# Raw data
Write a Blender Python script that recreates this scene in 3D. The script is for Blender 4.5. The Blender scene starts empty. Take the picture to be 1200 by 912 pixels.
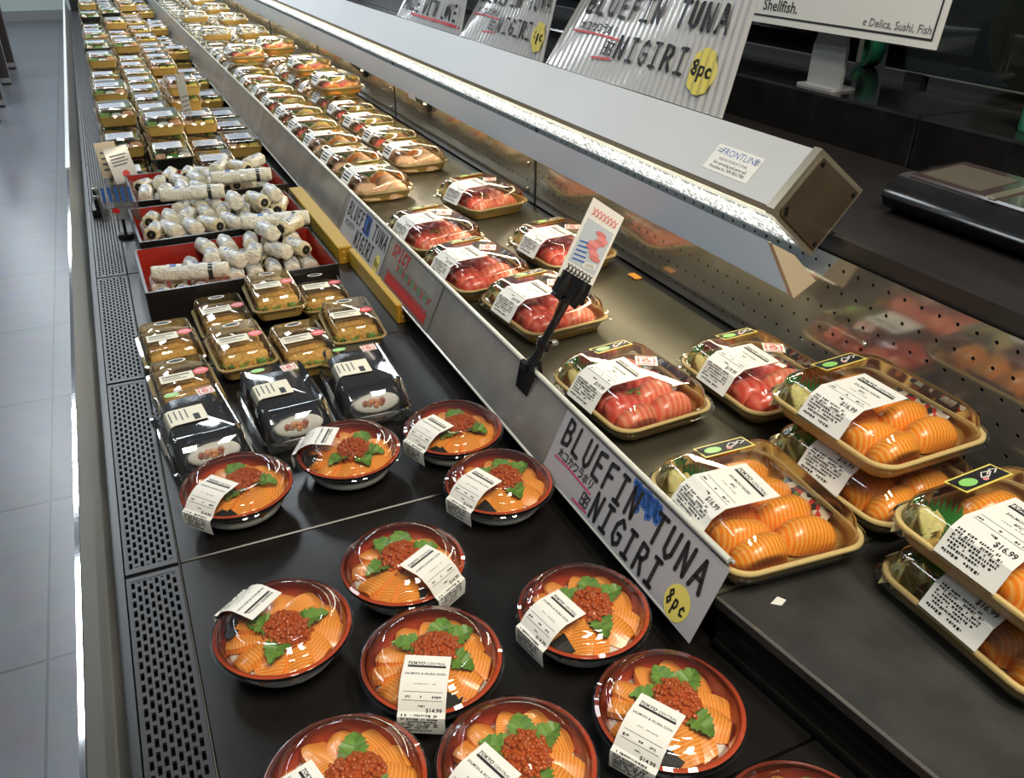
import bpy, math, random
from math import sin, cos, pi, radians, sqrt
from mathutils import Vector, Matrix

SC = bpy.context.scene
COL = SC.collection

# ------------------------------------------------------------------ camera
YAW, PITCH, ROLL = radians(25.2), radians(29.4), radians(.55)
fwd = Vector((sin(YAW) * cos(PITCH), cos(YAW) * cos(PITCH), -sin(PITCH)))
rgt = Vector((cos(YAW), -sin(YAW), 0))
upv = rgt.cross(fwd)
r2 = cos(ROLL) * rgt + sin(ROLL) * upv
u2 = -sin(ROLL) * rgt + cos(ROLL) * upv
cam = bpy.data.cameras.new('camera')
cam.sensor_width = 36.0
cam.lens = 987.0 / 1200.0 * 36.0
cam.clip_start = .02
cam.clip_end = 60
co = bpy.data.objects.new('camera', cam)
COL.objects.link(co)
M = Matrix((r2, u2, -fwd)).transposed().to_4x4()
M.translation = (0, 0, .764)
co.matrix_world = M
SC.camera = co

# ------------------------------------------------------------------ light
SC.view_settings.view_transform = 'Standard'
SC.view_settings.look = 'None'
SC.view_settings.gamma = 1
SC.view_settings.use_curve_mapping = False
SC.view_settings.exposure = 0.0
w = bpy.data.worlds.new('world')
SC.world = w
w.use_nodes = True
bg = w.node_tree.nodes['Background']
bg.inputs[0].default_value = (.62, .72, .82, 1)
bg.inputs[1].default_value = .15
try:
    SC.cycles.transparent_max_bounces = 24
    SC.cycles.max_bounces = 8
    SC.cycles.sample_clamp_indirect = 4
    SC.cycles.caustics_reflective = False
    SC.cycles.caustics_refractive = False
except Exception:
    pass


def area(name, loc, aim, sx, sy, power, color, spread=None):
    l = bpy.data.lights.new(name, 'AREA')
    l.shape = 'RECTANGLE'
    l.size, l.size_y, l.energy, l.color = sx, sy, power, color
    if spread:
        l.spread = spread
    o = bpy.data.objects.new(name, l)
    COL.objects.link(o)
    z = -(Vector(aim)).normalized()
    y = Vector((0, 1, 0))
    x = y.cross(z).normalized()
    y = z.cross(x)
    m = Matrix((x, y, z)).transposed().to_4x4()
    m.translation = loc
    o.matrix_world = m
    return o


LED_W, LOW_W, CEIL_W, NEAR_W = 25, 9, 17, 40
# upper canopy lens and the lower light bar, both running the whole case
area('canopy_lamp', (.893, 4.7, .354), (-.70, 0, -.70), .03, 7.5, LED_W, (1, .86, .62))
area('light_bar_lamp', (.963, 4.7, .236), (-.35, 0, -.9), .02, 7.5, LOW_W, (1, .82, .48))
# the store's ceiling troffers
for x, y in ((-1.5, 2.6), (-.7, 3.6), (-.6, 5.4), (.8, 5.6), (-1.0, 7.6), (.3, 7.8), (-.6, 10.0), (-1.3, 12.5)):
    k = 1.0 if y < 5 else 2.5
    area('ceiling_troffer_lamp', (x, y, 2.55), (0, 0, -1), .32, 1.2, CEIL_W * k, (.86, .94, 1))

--

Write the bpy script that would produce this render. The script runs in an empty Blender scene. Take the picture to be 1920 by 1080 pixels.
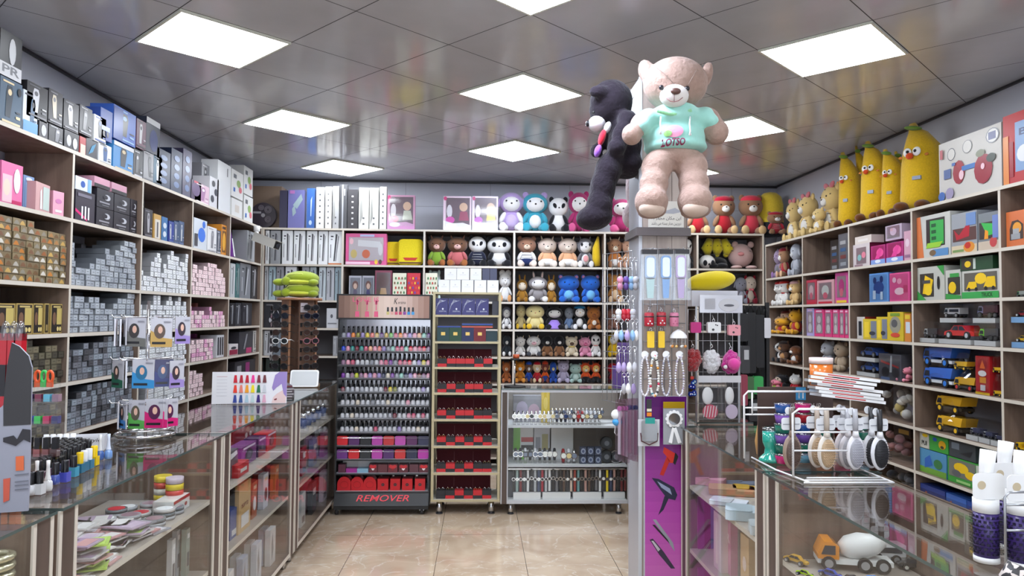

--

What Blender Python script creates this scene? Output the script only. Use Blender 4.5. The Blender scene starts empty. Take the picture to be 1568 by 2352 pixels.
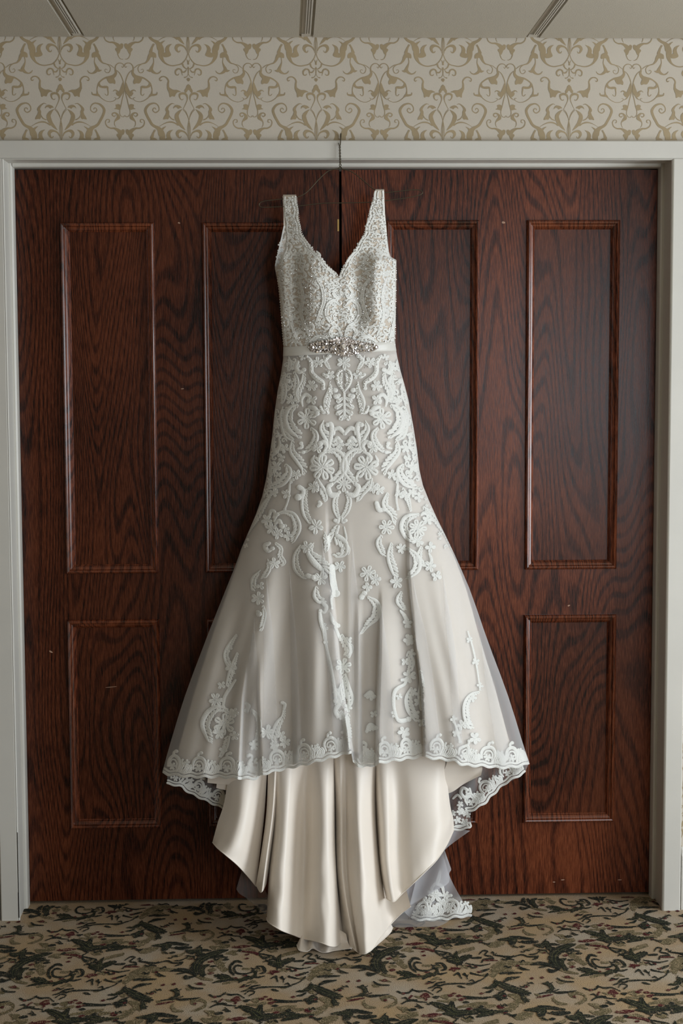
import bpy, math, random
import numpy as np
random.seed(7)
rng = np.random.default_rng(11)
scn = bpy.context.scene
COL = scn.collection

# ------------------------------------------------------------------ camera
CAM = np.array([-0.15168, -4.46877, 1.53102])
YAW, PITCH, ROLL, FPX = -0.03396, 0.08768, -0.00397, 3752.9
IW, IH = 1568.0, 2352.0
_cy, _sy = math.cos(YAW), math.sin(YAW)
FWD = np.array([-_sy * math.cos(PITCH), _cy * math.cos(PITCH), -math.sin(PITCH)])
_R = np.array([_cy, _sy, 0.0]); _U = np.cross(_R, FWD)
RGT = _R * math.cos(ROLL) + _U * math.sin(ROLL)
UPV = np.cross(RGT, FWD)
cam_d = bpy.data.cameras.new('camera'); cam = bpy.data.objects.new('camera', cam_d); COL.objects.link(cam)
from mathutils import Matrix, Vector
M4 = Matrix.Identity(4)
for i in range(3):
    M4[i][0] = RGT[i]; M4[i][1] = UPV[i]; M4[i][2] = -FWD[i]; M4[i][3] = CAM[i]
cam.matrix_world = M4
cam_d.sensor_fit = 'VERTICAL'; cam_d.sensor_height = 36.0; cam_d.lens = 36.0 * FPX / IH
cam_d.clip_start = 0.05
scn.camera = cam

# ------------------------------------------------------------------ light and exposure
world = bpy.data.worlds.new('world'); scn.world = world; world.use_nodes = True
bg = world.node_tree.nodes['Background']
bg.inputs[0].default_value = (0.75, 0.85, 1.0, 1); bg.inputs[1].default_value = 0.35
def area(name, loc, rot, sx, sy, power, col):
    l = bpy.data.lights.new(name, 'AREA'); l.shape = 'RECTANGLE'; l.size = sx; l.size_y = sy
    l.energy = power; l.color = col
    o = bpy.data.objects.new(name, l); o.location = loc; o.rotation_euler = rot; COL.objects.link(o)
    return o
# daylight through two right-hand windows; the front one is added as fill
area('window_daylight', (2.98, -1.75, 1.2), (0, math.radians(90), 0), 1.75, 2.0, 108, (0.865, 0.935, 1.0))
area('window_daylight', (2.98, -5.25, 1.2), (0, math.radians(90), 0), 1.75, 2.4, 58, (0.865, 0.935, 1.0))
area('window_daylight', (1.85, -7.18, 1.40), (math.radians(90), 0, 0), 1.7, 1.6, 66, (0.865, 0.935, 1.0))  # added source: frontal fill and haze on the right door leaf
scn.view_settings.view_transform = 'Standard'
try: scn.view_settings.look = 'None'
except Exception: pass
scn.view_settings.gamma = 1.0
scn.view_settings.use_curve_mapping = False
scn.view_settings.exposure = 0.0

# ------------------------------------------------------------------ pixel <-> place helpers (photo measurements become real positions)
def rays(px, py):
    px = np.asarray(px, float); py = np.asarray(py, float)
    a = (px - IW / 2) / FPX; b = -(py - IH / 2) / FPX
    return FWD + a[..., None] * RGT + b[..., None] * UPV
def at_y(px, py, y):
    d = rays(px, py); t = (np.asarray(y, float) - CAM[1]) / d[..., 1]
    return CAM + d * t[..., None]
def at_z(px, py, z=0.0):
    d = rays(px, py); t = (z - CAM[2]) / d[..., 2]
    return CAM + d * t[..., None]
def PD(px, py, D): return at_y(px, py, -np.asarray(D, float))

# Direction
Copy each line in the data that holds the word "Write".

# Exercise output
Write a Blender Python script that recreates this scene in 3D. The script is for Blender 4.5. The Blender scene starts empty. Take the picture to be 1200 by 912 pixels.
Write the bpy script that would produce this render. The script runs in an empty Blender scene. Take the picture to be 1920 by 1080 pixels.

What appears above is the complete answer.